Stefan goes about his life, gradually becoming aware of “something,” i.e. the viewer, guiding his decisions. At one point, he even communicates with the watcher via computer signals.

This concept was very cool, and its Baudrillard’s Simulation and Simulacra undertones go hand in hand with Nietzsche’s no free will argument, but it just wasn’t expanded on at all (outside of that one “joke” storyline.)

Black Mirror missed the opportunity to tell us that, like Stefan, none of our choices are ours and are always guided by some impulse, as he describes it. Obviously, there’s no viewer clicking buttons that dictate our life, but the series of external factors that we consider when making decisions begs the question of whether we have unique choice or whether circumstance, or “simulation”, renders these choices inevitable.
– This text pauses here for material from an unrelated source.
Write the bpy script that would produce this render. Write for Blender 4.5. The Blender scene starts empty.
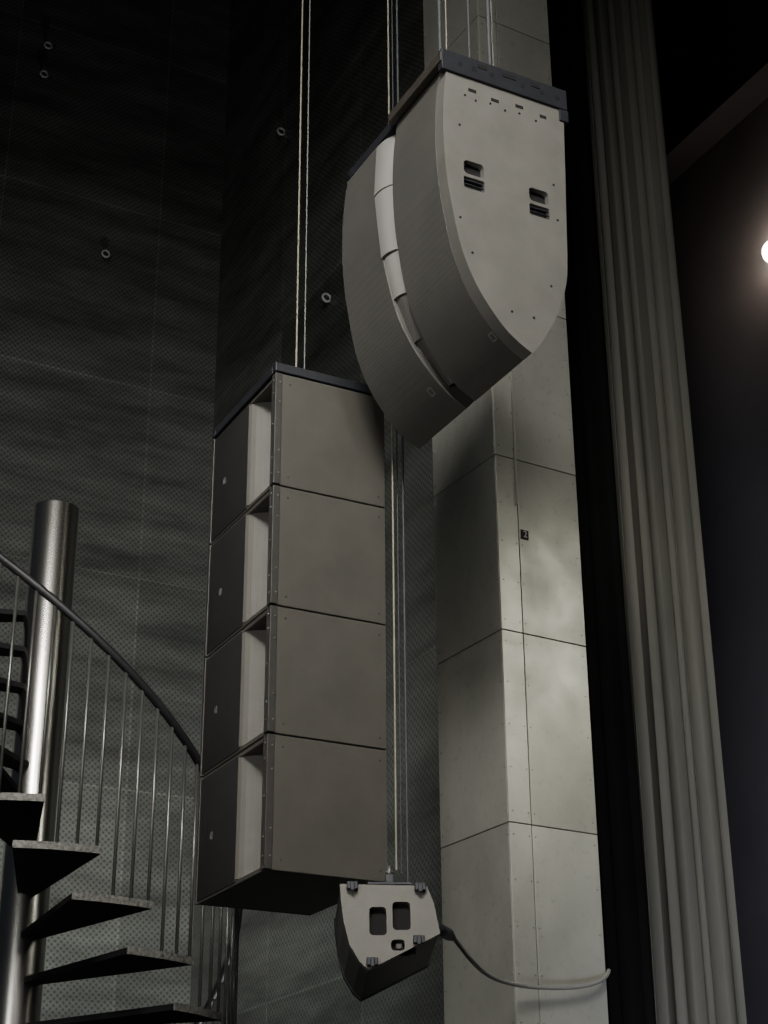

Bandersnatch could have looked us in the eye and told us that we have no independent agency and “choose your own adventure” is just a much more literal description of the modern day “simulacra,” but IT DIDN’T. It chose to say nothing instead, and that’s so so frustrating.

FINAL THOUGHTS

They should have focused ONE of these three concepts and really made a profound, Black Mirror-esque statement rather than throwing a bunch of buzzwords into a show and expecting “insight.”

I used to watch Black Mirror in awe. Each episode expertly critiqued modern technology in such a unique and jaw-dropping manner. Sadly, in the last two seasons with Netflix’s adoption of the show, it seems like instead of actually insightful critique, the screen writers have opted to throw random seemingly-philosophical topics into episodes with high-profile actors. This is in an effort to, I guess, serve the original show justice? But it doesn’t.

Instead, it offers none of the educational value it originally did. It becomes a a show that people throw around to show !! they are smart about tech stuff !! Black Mirror has the ability to educate society about hard-to-approach philosophy, about the dangers of technology (and other unrepresented philosophical concepts), and it gives that up for half-assed, click-bait episodes about nothing for money.

This was a disappointing episode, to say the least.